Unexpected regulatory requirements have NorZinc (TSX: NZC; US-OTC: NORZF) delaying construction of the winter road to the Prairie Creek project – and the start of production – for at least a year. The zinc-lead-silver project is located 200 km west of Fort Simpson, in the Northwest Territories.
In November 2019, NorZinc received the necessary permits to build and maintain an all-season road from Liard Highway to the mine site. As a condition to the project’s water licence and land use permits, the company is required to obtain additional sub-certificates referred to as management plans to be approved by both the Mackenzie Valley Land and Water Board and Parks Canada.
NorZinc resumed approval of the management plan last May, working within the timelines and submitted the requested studies for the plan. The company has been notified that the regulators plan a lengthy review and consultation process, and they will not approve the plan in time to begin construction of the first phase of the winter road in time to start building in January 2022.

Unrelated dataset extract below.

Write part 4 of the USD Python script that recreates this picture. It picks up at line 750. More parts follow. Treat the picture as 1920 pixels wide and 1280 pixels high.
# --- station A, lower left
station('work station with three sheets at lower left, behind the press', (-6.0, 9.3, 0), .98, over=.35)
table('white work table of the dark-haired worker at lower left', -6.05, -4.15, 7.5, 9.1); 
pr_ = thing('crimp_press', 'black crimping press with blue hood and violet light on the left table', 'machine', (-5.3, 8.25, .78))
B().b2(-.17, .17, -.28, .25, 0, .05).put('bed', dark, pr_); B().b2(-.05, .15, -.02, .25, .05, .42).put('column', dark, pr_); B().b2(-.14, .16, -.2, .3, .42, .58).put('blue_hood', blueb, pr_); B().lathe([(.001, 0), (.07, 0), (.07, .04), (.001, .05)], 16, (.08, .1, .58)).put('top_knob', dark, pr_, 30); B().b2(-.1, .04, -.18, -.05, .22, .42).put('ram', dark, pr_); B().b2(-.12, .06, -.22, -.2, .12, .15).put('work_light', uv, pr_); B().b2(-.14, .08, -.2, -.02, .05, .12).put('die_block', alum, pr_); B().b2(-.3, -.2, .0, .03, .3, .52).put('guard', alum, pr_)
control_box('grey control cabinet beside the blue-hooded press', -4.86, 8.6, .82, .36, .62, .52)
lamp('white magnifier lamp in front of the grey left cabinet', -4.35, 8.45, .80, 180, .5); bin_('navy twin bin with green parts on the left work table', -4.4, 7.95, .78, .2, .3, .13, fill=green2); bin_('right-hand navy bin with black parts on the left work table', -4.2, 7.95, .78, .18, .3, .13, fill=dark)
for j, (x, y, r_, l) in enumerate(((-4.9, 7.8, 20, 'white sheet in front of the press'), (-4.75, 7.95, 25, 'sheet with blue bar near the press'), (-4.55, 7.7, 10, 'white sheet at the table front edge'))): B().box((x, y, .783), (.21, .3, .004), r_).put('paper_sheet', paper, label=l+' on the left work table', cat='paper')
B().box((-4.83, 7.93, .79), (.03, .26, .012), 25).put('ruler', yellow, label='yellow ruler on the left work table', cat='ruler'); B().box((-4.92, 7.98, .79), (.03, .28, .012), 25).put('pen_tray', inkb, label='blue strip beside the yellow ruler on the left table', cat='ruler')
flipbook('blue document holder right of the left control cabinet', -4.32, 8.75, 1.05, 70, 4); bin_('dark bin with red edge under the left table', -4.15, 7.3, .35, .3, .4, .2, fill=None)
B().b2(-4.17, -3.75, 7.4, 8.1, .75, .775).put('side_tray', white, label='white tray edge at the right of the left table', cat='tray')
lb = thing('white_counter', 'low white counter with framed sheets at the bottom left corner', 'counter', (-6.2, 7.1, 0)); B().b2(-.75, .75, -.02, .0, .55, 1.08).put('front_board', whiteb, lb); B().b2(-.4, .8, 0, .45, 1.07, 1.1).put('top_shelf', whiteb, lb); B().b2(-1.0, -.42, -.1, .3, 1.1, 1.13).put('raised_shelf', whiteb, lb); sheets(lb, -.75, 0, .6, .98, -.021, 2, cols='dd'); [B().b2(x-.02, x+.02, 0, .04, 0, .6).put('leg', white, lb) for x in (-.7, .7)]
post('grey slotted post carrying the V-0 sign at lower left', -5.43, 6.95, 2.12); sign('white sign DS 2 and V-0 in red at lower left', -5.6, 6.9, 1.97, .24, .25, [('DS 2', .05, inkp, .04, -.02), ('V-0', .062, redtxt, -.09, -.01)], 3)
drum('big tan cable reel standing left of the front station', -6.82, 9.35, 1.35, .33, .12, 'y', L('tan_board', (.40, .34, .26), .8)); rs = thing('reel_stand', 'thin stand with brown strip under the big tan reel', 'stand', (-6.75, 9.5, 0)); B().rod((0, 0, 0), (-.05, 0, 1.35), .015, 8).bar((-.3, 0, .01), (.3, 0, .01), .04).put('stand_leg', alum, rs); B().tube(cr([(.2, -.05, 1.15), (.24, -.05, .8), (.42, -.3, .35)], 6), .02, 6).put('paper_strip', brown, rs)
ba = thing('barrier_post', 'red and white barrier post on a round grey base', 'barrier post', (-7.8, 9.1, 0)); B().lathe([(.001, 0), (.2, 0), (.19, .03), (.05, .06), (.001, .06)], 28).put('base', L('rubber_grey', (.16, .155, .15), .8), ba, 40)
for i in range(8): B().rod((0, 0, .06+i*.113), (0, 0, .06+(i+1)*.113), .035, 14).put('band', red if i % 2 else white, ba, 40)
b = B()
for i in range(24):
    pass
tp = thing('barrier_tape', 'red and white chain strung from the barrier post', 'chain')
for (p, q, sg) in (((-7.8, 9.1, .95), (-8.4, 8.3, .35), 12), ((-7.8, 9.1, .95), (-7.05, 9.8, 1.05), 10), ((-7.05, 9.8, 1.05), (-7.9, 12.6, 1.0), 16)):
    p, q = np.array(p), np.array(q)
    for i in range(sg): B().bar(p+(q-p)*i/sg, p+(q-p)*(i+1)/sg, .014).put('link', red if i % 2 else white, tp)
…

As a result, the company is forced to push back the start of production by one year, to the end of 2025. The preliminary economic assessment released in October, was positive, extending the mine life and proposing a higher throughput rate. NorZinc is planning to release an updated feasibility study in the second quarter of 2022.
“We are very disappointed that we have been unable to agree with the regulators on how to fulfill the permitting process in a timely, predictable and transparent manner,” NorZinc president and CEO Rohan Hazelton said in a release. “The company will, subject to financing, use this additional time to further advance engineering, optimize plans for the mine and issue an updated feasibility study in 2022.”
NorZinc has signed benefit agreements with the Nahɂą Dehé Dene Band and Liidlii Kue First Nation for the mine and road. Those benefits will be delayed as will the economic benefits to the territory.
In many cases in Canada, regulators are a major impediment to progress and as a result projects such as the Prairie Creek suffer. Sad!